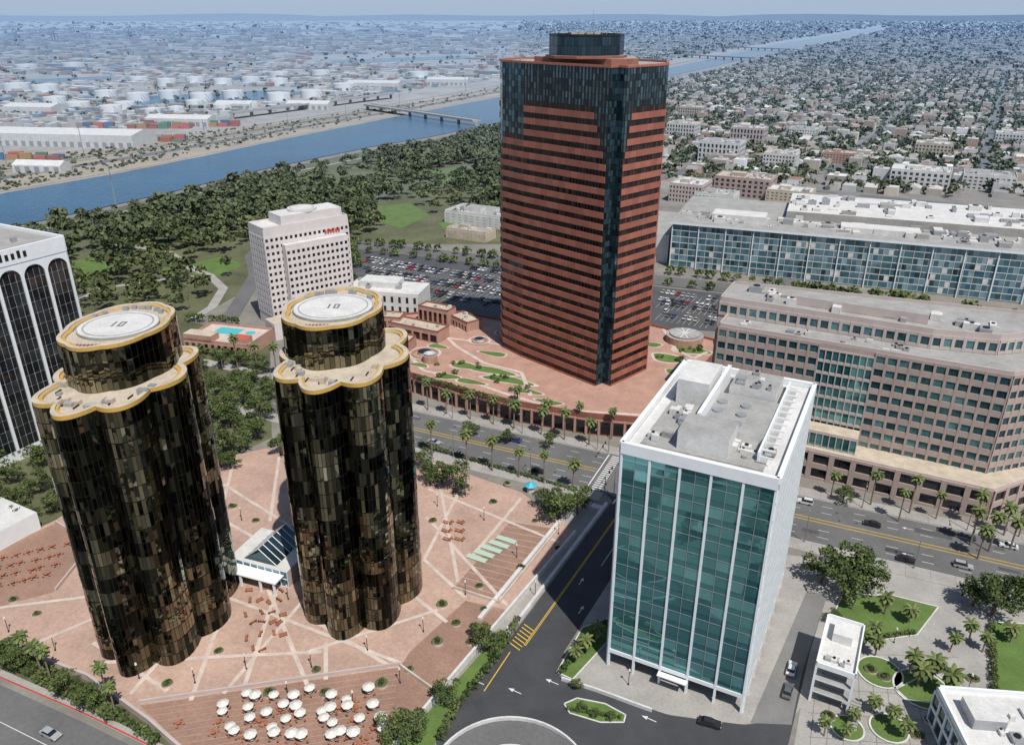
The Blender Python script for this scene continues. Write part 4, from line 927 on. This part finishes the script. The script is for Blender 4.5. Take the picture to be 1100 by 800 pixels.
for u,v in ((210,735),(265,720),(335,718),(395,700),(455,680),(500,640),(555,600),(600,575),(470,545),(260,560),(150,730),(430,735),(310,750),(380,760),(60,700),(10,680),(575,640),(545,690),(900,690),(960,690),(1040,740),(885,745),(675,735),(520,560),(270,610),(310,645)): inst(ll,'plaza_lamp',G(u,v),.02 if u>620 else PZ)
mb=MB(); mb.cyl(0,0,.5,0,32,6,'metal_grey',None,.2); mb.box(-4,4,-.2,.2,24,24.5,'metal_grey'); mb.box(-3,3,-.2,.2,28,28.5,'metal_grey'); mp=mb.mesh('utility_pole')
for u,v in ((125,222),(8,180),(222,160),(430,120),(310,140),(90,165),(500,100),(372,128)): inst(mp,'utility_pole',G(u,v))
mb=MB(); mb.cyl(0,0,.14,0,6.5,8,'lamp_metal'); mb.bar((0,0),(7,0),6.2,6.35,-.06,.06,'lamp_metal')
for x in (4,6.6): mb.box(x-.18,x+.18,-.2,.2,5.3,6.2,'mullion_dark'); mb.cyl(x,-.22,.08,5.5,5.6,6,'paint_red')
ts=mb.mesh('traffic_signal')
for x,y,r in ((-21,-12.6,1.57),(0,12.6,-1.57),(-28,12.6,-1.57),(3,-12.6,1.57)): inst(ts,'traffic_signal',Bw(x,y),.15,BR+r)
mb=MB(G(570,528),rad(-20)); mb.cyl(0,0,1.2,0,2.4,8,'roof_white'); mb.cyl(0,0,2.0,2.4,3.6,8,'sign_cyan',None,.2); mb.obj('kiosk')
# ================= CARS =================
def car(ci,van=False):
    mb=MB(); paint='car_paint_%d'%ci; hw=.92
    body=[(-2.3,.35),(2.3,.35),(2.38,.62),(2.25,.86),(1.15,.98),(-1.75,1.0),(-2.3,.9),(-2.36,.6)]
    n=len(body); vs=[(x,-hw,z) for x,z in body]+[(x,hw,z) for x,z in body]
    mb.add(vs,[tuple(range(n)),tuple(range(2*n-1,n-1,-1))]+[(i,i+n,(i+1)%n+n,(i+1)%n) for i in range(n)],paint)
    h=1.48 if not van else 1.8; xr=-1.2 if not van else -2.0
    b=[(1.05,-.84,.985),(-1.75 if not van else -2.25,-.84,1.005),(-1.75 if not van else -2.25,.84,1.005),(1.05,.84,.985)]; t=[(.35,-.66,h),(xr,-.66,h),(xr,.66,h),(.35,.66,h)]
    mb.add(b+t,[(1,0,4,5),(2,1,5,6),(3,2,6,7),(0,3,7,4)],'car_glass')
    mb.add([(x*1.02,y*1.02,z-.06) for x,y,z in t]+[(x*1.02,y*1.02,z+.012) for x,y,z in t],[(0,1,5,4),(1,2,6,5),(2,3,7,6),(3,0,4,7),(7,6,5,4)],paint)
    for x in (-1.4,1.45):
        for y in (-.93,.73):
            vs=[(x+.33*cos(6.283*i/10),y,.33+.33*sin(6.283*i/10)) for i in range(10)]+[(x+.33*cos(6.283*i/10),y+.2,.33+.33*sin(6.283*i/10)) for i in range(10)]
            mb.add(vs,[tuple(range(10)),tuple(range(19,9,-1))]+[(i,i+10,(i+1)%10+10,(i+1)%10) for i in range(10)],'tyre')
    for y in (-.75,.5): mb.box(2.3,2.4,y,y+.25,.62,.76,'canvas'); mb.box(-2.4,-2.32,y,y+.25,.65,.8,'paint_red')
    return mb.mesh('car')
CM=[car(i) for i in range(7)]+[car(0,True),car(3,True),car(1,True)]
wts=[5,4,5,4,1,1,2,3,2,2]
lot=[(392,276),(545,293),(545,338),(475,328),(392,302)]; lot2=[(708,314),(772,320),(768,350),(708,347)]
for lo in (lot,lot2):
    ps=[G(*p) for p in lo]; x0=min(p[0] for p in ps);x1=max(p[0] for p in ps);y0=min(p[1] for p in ps);y1=max(p[1] for p in ps); c=((x0+x1)/2,(y0+y1)/2)
    for r in range(-16,17):
        yy=(r//2)*17+(r%2)*5.4
        for k in range(-45,46):
            xx=k*2.75; x,y=c[0]+E[0]*xx+N_[0]*yy,c[1]+E[1]*xx+N_[1]*yy
            if inpoly(x,y,ps) and random.random()<.82 and k%14:
                inst(random.choices(CM,wts)[0],'parked_car',(x,y),.22,ROT+(1.5708 if r%2 else -1.5708)+random.uniform(-.03,.03))
mb=MB()
for lo in (lot,lot2):
    ps=[G(*p) for p in lo]; x0=min(p[0] for p in ps);x1=max(p[0] for p in ps);y0=min(p[1] for p in ps);y1=max(p[1] for p in ps); c=((x0+x1)/2,(y0+y1)/2)
    for r in range(-8,9):
        for k in range(-45,46):
            a=ad(c,k*2.75+1.37,r*17+2.2)
            if inpoly(a[0],a[1],ps): mb.strip(ad(a,0,-10),a,.12,.24,'paint_white')
mb.obj('parking_marking')
for x,y,d in ((55,4,1),(78,-6.6,0),(90,8.5,1),(20,-6.6,0),(101,-10,0),(112,-10,0),(64,-10,0),(120,3,1),(-60,6.5,1),(-85,-6.5,0),(-110,3,1),(36,8,1),(135,-6,0),(-45,-9,0)):
    inst(random.choices(CM,wts)[0],'car',Bw(x,y),.03,BR+(math.pi if d else 0))
inst(CM[2],'car',G(762,778),.03,rad(-20)); inst(CM[0],'car',G(850,720),.04,rad(62)); inst(CM[3],'car',G(846,744),.04,rad(62)); inst(CM[1],'car',G(55,790),.04,rad(-25))
mb=MB()
for k in range(9): mb.strip(G(880+k*14,700+k*2),G(870+k*18,800),.15,.03+.002*k,'concrete_dark')
for k in range(8): mb.strip(G(868,700+k*13),G(1030,706+k*14),.12,.05+.001*k,'concrete_dark')
for u,v,r in ((945,722,5),(990,740,6),(955,782,4),(910,782,3.5)):
    c=G(u,v); mb.ring(c[0],c[1],r-.4,r,.25,24,'roof_white'); mb.cyl(c[0],c[1],r-.4,0,.2,24,'concrete','lawn')
mb.obj('circular_planter')
# ================= CAMERA / LIGHT =================
cam=bpy.data.cameras.new('camera'); co=bpy.data.objects.new('camera',cam); scene.collection.objects.link(co)
co.location=(0,0,H); co.rotation_euler=(math.pi/2-PT,0,0); cam.sensor_width=36; cam.lens=FP/1100*36; cam.clip_start=1; cam.clip_end=120000
scene.camera=co
EL=rad(58); sx,sy=.45,-.893
sun=bpy.data.lights.new('sun','SUN'); sun.energy=4.6; sun.angle=rad(.5); sun.color=(1,.96,.89)
so=bpy.data.objects.new('sun',sun); scene.collection.objects.link(so)
so.rotation_euler=Vector((sx*cos(EL),sy*cos(EL),sin(EL))).to_track_quat('Z','Y').to_euler()
w=bpy.data.worlds.new('World'); scene.world=w; w.use_nodes=True; nt=w.node_tree; N=nt.nodes; L=nt.links
sk=N.new('ShaderNodeTexSky'); sk.sky_type='NISHITA'; sk.sun_disc=False; sk.sun_elevation=EL; sk.sun_rotation=math.atan2(sx,sy); sk.air_density=1.0; sk.dust_density=.6; sk.ozone_density=2.0
tc=N.new('ShaderNodeTexCoord'); sp=N.new('ShaderNodeSeparateXYZ'); L.new(tc.outputs['Generated'],sp.inputs[0])
ab=N.new('ShaderNodeMath'); ab.operation='ABSOLUTE'; L.new(sp.outputs['Z'],ab.inputs[0])
su=N.new('ShaderNodeMath'); su.operation='SUBTRACT'; su.inputs[0].default_value=1; L.new(ab.outputs[0],su.inputs[1])
po=N.new('ShaderNodeMath'); po.operation='POWER'; L.new(su.outputs[0],po.inputs[0]); po.inputs[1].default_value=9
mx=N.new('ShaderNodeMix'); mx.data_type='RGBA'; L.new(po.outputs[0],mx.inputs[0]); L.new(sk.outputs[0],mx.inputs[6]); mx.inputs[7].default_value=(4.0,5.2,6.9,1)
L.new(mx.outputs[2],N['Background'].inputs[0]); N['Background'].inputs[1].default_value=.095
scene.view_settings.view_transform='Standard'; scene.view_settings.look='None'; scene.view_settings.exposure=0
══════
◆ Do this: Find how many lines in the listing hold "scene", and reply with that number only.

◆ The output: 6